## Input
○ ○ ○ ○ ○ ○ ○
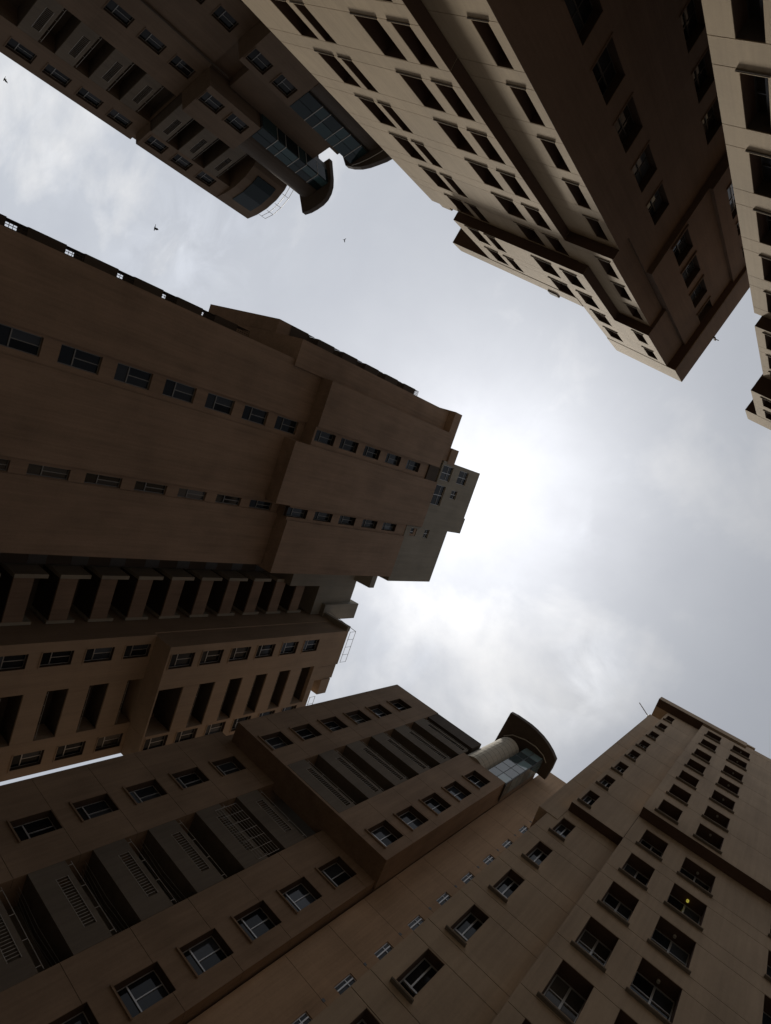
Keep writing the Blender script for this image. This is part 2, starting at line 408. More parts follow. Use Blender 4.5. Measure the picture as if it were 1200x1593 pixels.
○ ○ ○ ○ ○ ○ ○
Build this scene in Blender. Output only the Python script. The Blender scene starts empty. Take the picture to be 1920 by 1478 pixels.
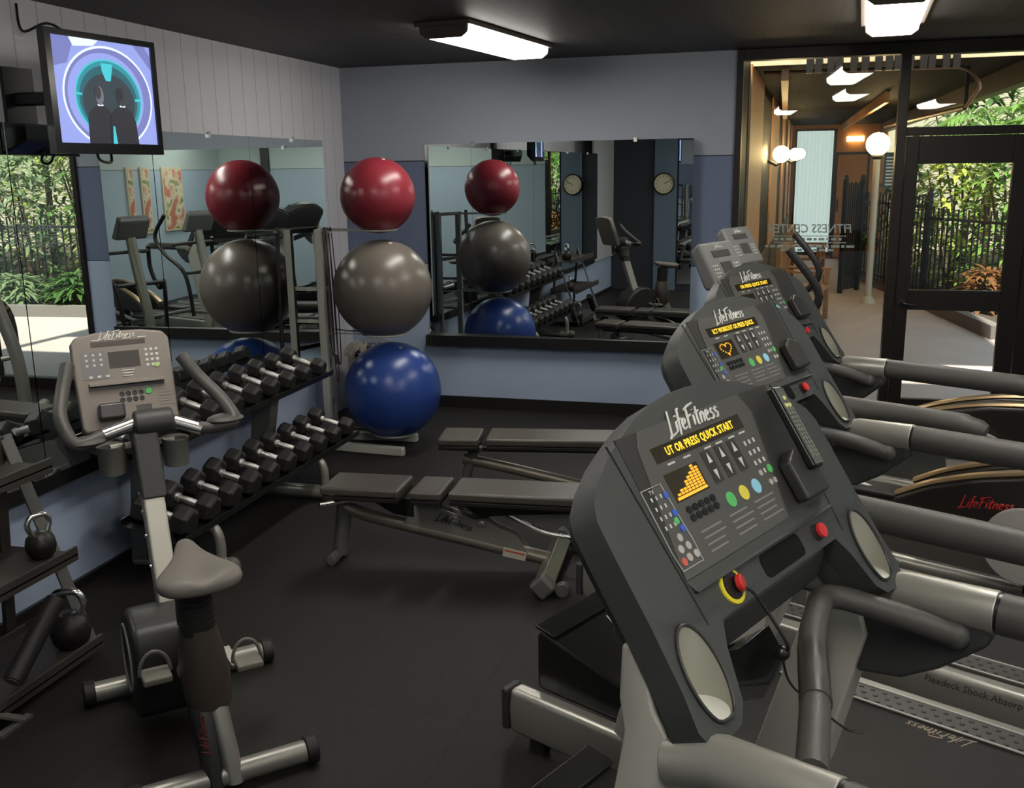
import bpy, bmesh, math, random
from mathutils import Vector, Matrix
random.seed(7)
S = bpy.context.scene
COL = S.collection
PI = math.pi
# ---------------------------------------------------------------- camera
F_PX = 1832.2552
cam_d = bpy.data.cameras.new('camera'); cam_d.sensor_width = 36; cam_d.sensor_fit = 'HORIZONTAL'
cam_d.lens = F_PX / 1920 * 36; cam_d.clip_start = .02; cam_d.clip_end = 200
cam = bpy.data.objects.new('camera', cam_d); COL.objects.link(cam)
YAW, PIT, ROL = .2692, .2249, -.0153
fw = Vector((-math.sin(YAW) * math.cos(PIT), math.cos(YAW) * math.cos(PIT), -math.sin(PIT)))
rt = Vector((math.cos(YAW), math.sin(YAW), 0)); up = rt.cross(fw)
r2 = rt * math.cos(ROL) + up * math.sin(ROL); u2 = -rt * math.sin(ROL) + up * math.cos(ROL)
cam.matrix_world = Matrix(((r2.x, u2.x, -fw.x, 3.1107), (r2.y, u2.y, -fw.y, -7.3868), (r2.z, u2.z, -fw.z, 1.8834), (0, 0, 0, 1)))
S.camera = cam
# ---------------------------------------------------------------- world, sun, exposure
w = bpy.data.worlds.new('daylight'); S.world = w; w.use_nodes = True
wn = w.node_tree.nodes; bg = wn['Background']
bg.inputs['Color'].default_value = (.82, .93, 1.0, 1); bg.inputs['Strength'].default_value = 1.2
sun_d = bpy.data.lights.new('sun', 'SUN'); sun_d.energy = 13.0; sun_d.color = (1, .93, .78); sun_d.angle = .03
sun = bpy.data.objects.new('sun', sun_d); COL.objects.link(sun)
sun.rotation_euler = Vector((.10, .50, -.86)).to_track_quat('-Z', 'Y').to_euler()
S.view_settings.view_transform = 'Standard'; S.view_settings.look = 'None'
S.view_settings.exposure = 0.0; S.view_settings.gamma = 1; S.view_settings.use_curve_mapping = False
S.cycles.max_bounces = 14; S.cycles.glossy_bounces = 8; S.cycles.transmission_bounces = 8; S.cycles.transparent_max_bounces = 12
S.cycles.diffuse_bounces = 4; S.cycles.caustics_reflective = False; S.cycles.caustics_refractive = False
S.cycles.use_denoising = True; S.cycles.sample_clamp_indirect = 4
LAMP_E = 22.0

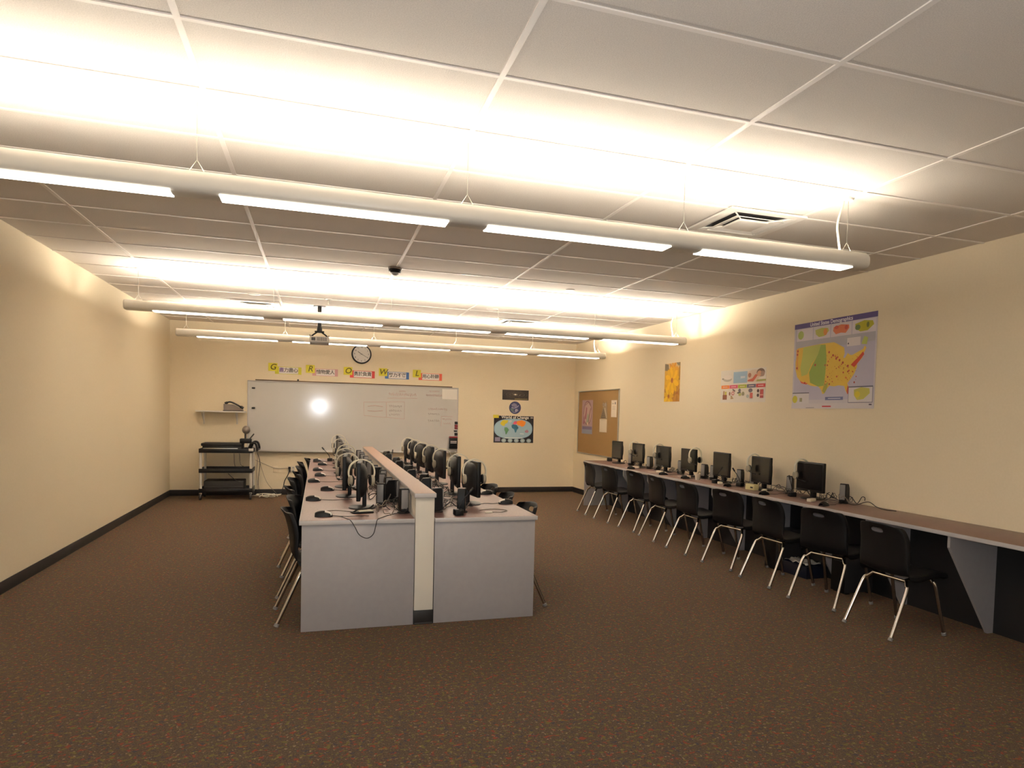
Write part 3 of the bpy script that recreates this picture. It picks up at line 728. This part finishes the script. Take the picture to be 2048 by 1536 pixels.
○ ○ ○ ○ ○ ○ ○
## Problem statement
Collect the lines of the records that include the string "Blender".

## Solution below
Keep writing the Blender script for this image. This is part 2, starting at line 408. More parts follow. Use Blender 4.5. Measure the picture as if it were 1200x1593 pixels.
Build this scene in Blender. Output only the Python script. The Blender scene starts empty. Take the picture to be 1920 by 1478 pixels.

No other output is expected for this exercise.